-- The request --
Reproduce the data below in full and exclude every picture.

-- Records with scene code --
--------------------

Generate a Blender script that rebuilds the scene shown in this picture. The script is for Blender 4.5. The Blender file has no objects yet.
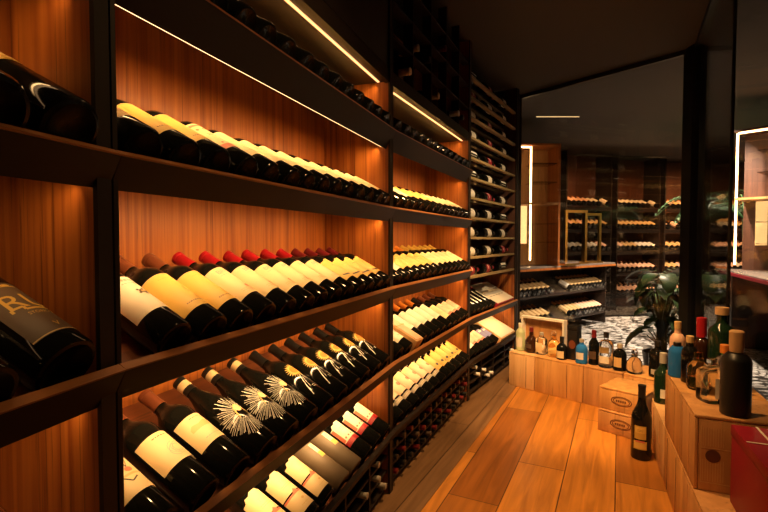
import bpy, bmesh, math, random
from mathutils import Vector, Matrix
random.seed(7)
C = bpy.context.scene.collection
PI = math.pi
H = 1.07            # eye height above the floor
CEIL = 2.37

# ------------------------------------------------------------------ materials
def nt(name):
    m = bpy.data.materials.new(name); m.use_nodes = True
    return m, m.node_tree.nodes, m.node_tree.links, m.node_tree.nodes['Principled BSDF']
def mat(name, col, rough=.5, metal=0., spec=.5, coat=0.):
    m, n, l, b = nt(name)
    b.inputs['Base Color'].default_value = (*col, 1); b.inputs['Roughness'].default_value = rough
    b.inputs['Metallic'].default_value = metal; b.inputs['Specular IOR Level'].default_value = spec
    b.inputs['Coat Weight'].default_value = coat
    return m
def emit(name, col, s):
    m, n, l, b = nt(name)
    b.inputs['Base Color'].default_value = (*col, 1)
    b.inputs['Emission Color'].default_value = (*col, 1); b.inputs['Emission Strength'].default_value = s
    return m
def wood(name, c1, c2, scale=(30, 30, 1.6), rough=.45, streak=.5, coat=0.):
    m, n, l, b = nt(name)
    tc = n.new('ShaderNodeTexCoord'); mp = n.new('ShaderNodeMapping'); mp.inputs['Scale'].default_value = scale
    l.new(tc.outputs['Object'], mp.inputs[0])
    nz = n.new('ShaderNodeTexNoise'); nz.inputs['Scale'].default_value = 1; nz.inputs['Detail'].default_value = 6
    nz.inputs['Distortion'].default_value = .6
    l.new(mp.outputs[0], nz.inputs['Vector'])
    rp = n.new('ShaderNodeValToRGB'); rp.color_ramp.elements[0].position = .32; rp.color_ramp.elements[1].position = .68
    rp.color_ramp.elements[0].color = (*c1, 1); rp.color_ramp.elements[1].color = (*c2, 1)
    l.new(nz.outputs[0], rp.inputs[0])
    nz2 = n.new('ShaderNodeTexNoise'); nz2.inputs['Scale'].default_value = 3.5; nz2.inputs['Detail'].default_value = 3
    l.new(mp.outputs[0], nz2.inputs['Vector'])
    r2 = n.new('ShaderNodeValToRGB'); r2.color_ramp.elements[0].position = .31; r2.color_ramp.elements[1].position = .40
    r2.color_ramp.elements[0].color = (1 - streak, 1 - streak, 1 - streak, 1); r2.color_ramp.elements[1].color = (1, 1, 1, 1)
    l.new(nz2.outputs[0], r2.inputs[0])
    mx = n.new('ShaderNodeMix'); mx.data_type = 'RGBA'; mx.blend_type = 'MULTIPLY'; mx.inputs[0].default_value = 1
    l.new(rp.outputs[0], mx.inputs[6]); l.new(r2.outputs[0], mx.inputs[7]); l.new(mx.outputs[2], b.inputs['Base Color'])
    b.inputs['Roughness'].default_value = rough; b.inputs['Coat Weight'].default_value = coat
    return m
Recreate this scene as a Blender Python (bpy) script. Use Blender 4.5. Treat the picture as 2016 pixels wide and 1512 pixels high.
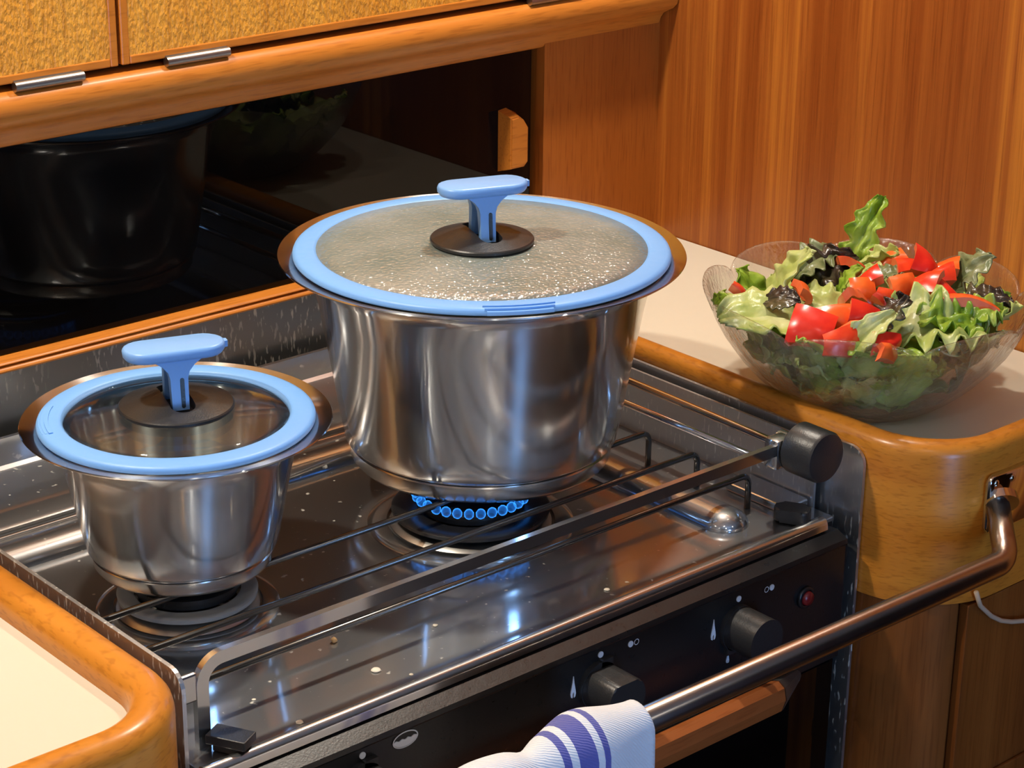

--------------------

-- Final result --
Generate a Blender script that rebuilds the scene shown in this picture. The script is for Blender 4.5. The Blender file has no objects yet.
import bpy, bmesh, math, random
from mathutils import Vector, Matrix
random.seed(7)
C = bpy.context.scene.collection
PI = math.pi
H = 1.07            # eye height above the floor
CEIL = 2.37

# ------------------------------------------------------------------ materials
def nt(name):
    m = bpy.data.materials.new(name); m.use_nodes = True
    return m, m.node_tree.nodes, m.node_tree.links, m.node_tree.nodes['Principled BSDF']
def mat(name, col, rough=.5, metal=0., spec=.5, coat=0.):
    m, n, l, b = nt(name)
    b.inputs['Base Color'].default_value = (*col, 1); b.inputs['Roughness'].default_value = rough
    b.inputs['Metallic'].default_value = metal; b.inputs['Specular IOR Level'].default_value = spec
    b.inputs['Coat Weight'].default_value = coat
    return m
def emit(name, col, s):
    m, n, l, b = nt(name)
    b.inputs['Base Color'].default_value = (*col, 1)
    b.inputs['Emission Color'].default_value = (*col, 1); b.inputs['Emission Strength'].default_value = s
    return m
def wood(name, c1, c2, scale=(30, 30, 1.6), rough=.45, streak=.5, coat=0.):
    m, n, l, b = nt(name)
    tc = n.new('ShaderNodeTexCoord'); mp = n.new('ShaderNodeMapping'); mp.inputs['Scale'].default_value = scale
    l.new(tc.outputs['Object'], mp.inputs[0])
    nz = n.new('ShaderNodeTexNoise'); nz.inputs['Scale'].default_value = 1; nz.inputs['Detail'].default_value = 6
    nz.inputs['Distortion'].default_value = .6
    l.new(mp.outputs[0], nz.inputs['Vector'])
    rp = n.new('ShaderNodeValToRGB'); rp.color_ramp.elements[0].position = .32; rp.color_ramp.elements[1].position = .68
    rp.color_ramp.elements[0].color = (*c1, 1); rp.color_ramp.elements[1].color = (*c2, 1)
    l.new(nz.outputs[0], rp.inputs[0])
    nz2 = n.new('ShaderNodeTexNoise'); nz2.inputs['Scale'].default_value = 3.5; nz2.inputs['Detail'].default_value = 3
    l.new(mp.outputs[0], nz2.inputs['Vector'])
    r2 = n.new('ShaderNodeValToRGB'); r2.color_ramp.elements[0].position = .31; r2.color_ramp.elements[1].position = .40
    r2.color_ramp.elements[0].color = (1 - streak, 1 - streak, 1 - streak, 1); r2.color_ramp.elements[1].color = (1, 1, 1, 1)
    l.new(nz2.outputs[0], r2.inputs[0])
    mx = n.new('ShaderNodeMix'); mx.data_type = 'RGBA'; mx.blend_type = 'MULTIPLY'; mx.inputs[0].default_value = 1
    l.new(rp.outputs[0], mx.inputs[6]); l.new(r2.outputs[0], mx.inputs[7]); l.new(mx.outputs[2], b.inputs['Base Color'])
    b.inputs['Roughness'].default_value = rough; b.inputs['Coat Weight'].default_value = coat
    return m
Recreate this scene as a Blender Python (bpy) script. Use Blender 4.5. Treat the picture as 2016 pixels wide and 1512 pixels high.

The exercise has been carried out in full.